Below are the restaurants that needed either re-inspection or another form of follow-up during the past six months, with details about what happened.

Shoreline Diner

The Shoreline Diner worked quickly to fix two 4-point violations within the past six months, according to both Johnson and Nico Anthis, the chef and owner of the restaurant.

One of the infractions had to do with the temperature at which food was stored. Anthis said that the problem started with a broken refrigerator, which forced the restaurant to relocate some of its food items.

The restaurant called someone to fix the problem, but the inspector showed up before the repairman had finished, Anthis said.

The refrigerator was fixed by the end of the day, Anthis said. He added that the restaurant has an advanced temperature-monitoring system that helps him monitor any issues with food storage.

Johnson gave a similar account: Last October, he said, an inspector found tuna salad kept at 51 degrees, which is outside the appropriate temperature range. When the inspector returned the next day, the problem had been fixed.

Though the inspection report noted the issue, it also mentioned Shorline Diner’s use of “new innovative food handling techniques.” Johnson said Anthis tends to be “ahead of the curve” when it comes to food safety.

The report also marked Shoreline Diner for a 4-point infraction where a hand washing sink in the basement was blocked by a rag bucket. By the next day, the report stated, the problem was fixed.

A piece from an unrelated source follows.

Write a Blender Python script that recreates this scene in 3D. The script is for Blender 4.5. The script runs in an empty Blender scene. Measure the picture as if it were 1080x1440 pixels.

The Brownstone House Family Restaurant

A report from late last August cited the Brownstone House Family Restaurant for a cross connection, where a rinse hose was not placed high enough above a dishwasher sink. To prevent the risk of reverse flow, the hose needed to be at least one inch above the sink.

According to a second inspection report dated the following day, Brownstone House had fixed the issue, bringing its score up to a 95.

Greg Klonaras, co-owner of the restaurant, said he never has major problems, and that when an inspector asks him to fix something, he promptly does so.

Ballou’s Restaurant and Wine Bar

Reports from last August said Ballou’s had an inaccessible hand washing sink in one of their kitchens but that the issue was fixed the next day, bringing the inspection score to 94.

Another, minor infraction listed on the report had to do with the provision of a bucket that holds a sanitization mixture. Staff use these buckets to clean surface-wiping rags.

The report noted that Ballou’s needed to provide such a bucket, though Johnson later recalled it was only missing from one of the establishment’s kitchens.

Ballou’s fixed the issue during inspection, providing a bucket, according to the report.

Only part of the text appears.